La cour d’appel écarte les pièces versées par la société Art & Pub censées démontrer son investissement financier dans la conception de son site internet. Elle juge que « la circonstance que la société Art et Pub a également investi dans son projet n’est pas exclusif des agissements fautifs précédemment caractérisés ».

Le parasitisme retenu

La cour d’appel en conclut que les nombreuses reprises d’éléments du site internet de Léa « doivent être appréhendées dans leur globalité, ce quand bien même chaque élément apparaît comme banal, et indépendamment de tout risque de confusion, ne peuvent être considérées comme fortuites ou relevant des tendances du marché».

Au contraire, la cour d’appel juge que ces agissements témoignent d’une volonté de s’inscrire, à titre lucratif et de façon injustifiée, dans le sillage du concurrent.
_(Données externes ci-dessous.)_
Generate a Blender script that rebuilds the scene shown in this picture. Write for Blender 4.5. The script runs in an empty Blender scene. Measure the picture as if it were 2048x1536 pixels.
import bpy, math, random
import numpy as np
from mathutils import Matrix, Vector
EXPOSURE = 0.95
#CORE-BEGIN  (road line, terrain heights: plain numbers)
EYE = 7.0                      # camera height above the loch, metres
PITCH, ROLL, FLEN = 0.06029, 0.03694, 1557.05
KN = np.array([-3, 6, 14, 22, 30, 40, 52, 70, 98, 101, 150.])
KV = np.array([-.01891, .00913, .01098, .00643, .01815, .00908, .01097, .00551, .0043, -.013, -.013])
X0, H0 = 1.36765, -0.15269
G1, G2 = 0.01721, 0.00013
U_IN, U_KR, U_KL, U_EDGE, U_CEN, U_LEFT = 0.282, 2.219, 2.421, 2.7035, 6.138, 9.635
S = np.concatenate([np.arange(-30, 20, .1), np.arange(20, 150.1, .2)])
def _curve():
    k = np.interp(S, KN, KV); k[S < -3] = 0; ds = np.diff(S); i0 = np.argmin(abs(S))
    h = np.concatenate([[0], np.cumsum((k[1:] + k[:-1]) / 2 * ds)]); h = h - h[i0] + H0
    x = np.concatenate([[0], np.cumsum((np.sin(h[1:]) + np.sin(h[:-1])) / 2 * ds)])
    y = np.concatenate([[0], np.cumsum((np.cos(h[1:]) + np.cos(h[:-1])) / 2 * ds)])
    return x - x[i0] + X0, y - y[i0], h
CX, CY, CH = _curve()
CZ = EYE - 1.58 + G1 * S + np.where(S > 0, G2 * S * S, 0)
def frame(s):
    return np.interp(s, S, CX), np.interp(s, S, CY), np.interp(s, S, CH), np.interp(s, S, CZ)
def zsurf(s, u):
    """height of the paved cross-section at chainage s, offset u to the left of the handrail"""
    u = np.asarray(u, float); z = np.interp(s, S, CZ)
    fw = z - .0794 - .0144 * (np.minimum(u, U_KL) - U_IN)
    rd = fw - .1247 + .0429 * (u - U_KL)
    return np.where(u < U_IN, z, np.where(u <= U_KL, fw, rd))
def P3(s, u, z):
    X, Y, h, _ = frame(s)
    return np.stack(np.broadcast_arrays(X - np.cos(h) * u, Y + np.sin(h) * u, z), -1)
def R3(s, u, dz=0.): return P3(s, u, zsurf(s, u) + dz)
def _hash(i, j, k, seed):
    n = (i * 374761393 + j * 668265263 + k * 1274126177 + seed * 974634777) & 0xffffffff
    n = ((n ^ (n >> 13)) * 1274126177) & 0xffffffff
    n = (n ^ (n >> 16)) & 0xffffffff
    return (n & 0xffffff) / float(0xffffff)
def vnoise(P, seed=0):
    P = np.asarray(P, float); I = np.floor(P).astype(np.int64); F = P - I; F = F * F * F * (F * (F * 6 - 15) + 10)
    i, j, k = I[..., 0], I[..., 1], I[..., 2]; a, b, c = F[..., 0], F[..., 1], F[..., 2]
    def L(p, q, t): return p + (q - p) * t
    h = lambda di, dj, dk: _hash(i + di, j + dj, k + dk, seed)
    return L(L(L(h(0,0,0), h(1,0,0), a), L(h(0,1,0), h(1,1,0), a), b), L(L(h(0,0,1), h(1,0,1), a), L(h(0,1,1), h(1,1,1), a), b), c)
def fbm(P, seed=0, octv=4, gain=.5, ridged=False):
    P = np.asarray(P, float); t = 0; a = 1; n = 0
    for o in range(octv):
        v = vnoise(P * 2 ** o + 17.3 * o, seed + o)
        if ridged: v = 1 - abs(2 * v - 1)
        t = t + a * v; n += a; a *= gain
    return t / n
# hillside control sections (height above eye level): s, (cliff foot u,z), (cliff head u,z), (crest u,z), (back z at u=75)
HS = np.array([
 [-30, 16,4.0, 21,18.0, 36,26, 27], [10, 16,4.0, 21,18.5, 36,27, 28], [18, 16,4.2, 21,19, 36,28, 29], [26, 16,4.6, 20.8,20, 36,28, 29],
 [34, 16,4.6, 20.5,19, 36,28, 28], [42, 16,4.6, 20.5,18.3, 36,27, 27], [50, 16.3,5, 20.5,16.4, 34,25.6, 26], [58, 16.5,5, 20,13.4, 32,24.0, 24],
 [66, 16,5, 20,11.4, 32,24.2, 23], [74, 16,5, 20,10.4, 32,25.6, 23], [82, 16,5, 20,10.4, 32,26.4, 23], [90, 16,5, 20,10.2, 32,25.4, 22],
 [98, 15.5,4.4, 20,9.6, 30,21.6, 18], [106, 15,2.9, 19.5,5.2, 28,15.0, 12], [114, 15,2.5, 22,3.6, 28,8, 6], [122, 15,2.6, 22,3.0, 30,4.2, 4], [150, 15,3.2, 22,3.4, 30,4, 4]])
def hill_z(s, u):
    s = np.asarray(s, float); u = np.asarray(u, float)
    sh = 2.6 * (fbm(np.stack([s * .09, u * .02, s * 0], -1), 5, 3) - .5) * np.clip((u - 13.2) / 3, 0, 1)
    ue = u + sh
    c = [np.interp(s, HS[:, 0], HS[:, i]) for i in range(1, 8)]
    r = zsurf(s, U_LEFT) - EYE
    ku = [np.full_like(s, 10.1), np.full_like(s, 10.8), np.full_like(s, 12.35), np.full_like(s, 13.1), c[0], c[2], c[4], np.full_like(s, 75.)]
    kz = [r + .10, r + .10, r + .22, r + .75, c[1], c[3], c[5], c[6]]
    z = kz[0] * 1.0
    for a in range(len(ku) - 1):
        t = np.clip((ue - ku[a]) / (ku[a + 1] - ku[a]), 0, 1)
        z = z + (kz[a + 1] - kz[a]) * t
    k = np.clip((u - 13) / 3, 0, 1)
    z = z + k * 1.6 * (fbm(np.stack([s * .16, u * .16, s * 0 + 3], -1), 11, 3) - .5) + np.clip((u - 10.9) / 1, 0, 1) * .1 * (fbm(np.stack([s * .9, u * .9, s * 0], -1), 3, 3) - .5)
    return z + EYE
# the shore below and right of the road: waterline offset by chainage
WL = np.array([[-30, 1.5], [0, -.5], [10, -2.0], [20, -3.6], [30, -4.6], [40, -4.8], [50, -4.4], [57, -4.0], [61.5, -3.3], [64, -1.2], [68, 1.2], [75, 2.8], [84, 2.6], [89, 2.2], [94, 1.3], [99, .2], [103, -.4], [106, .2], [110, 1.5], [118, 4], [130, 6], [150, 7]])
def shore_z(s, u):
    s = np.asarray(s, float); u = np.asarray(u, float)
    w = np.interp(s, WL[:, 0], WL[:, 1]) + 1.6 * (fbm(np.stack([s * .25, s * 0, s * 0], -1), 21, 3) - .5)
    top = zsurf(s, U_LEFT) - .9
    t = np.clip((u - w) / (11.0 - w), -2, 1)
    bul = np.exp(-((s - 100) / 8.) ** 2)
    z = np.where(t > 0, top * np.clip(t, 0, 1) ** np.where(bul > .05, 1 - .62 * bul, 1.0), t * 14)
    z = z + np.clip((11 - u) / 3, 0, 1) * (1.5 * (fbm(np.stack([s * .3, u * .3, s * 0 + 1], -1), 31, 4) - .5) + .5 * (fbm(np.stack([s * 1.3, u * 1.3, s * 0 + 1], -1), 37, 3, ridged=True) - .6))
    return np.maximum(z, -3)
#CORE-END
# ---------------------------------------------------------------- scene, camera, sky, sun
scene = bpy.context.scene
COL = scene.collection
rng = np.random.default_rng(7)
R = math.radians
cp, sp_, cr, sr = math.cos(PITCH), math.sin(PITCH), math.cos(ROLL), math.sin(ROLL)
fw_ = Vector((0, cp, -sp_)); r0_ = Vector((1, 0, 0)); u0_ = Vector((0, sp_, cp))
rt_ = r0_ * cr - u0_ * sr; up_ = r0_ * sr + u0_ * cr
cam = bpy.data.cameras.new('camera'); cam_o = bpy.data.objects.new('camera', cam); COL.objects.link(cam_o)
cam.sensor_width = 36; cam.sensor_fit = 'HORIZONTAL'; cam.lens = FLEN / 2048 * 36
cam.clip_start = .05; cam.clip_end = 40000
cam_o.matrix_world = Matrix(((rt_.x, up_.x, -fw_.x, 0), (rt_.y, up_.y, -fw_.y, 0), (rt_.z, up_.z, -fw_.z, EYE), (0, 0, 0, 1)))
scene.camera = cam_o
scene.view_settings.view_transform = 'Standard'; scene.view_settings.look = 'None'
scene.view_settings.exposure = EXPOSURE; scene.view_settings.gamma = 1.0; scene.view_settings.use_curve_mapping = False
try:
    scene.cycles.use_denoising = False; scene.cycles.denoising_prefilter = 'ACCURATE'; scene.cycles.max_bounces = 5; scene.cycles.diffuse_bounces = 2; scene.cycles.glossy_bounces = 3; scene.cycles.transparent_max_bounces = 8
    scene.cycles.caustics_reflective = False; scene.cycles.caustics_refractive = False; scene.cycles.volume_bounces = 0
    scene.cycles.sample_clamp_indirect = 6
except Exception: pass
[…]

Il en résulte un comportement fautif, constitutif d’agissements parasitaires.

A retenir

✅ Le parasitisme peut venir sanctionner l’imitation d’un site internet qui n’est pas protégé par le droit d’auteur.

✅ La reprise d’éléments même banals d’un site internet peut être suffisante pour être fautive et constitutive d’agissements parasitaires.

✅ Avant toute réclamation, il est recommandé à la victime de parasitisme d’établir un constat d’huissier en ligne pour établir la preuve des éléments litigieux.

✅ Les tendances du marché et pratiques des autres concurrents peuvent être prises en compte pour écarter ou retenir la singularité d’un site internet copié.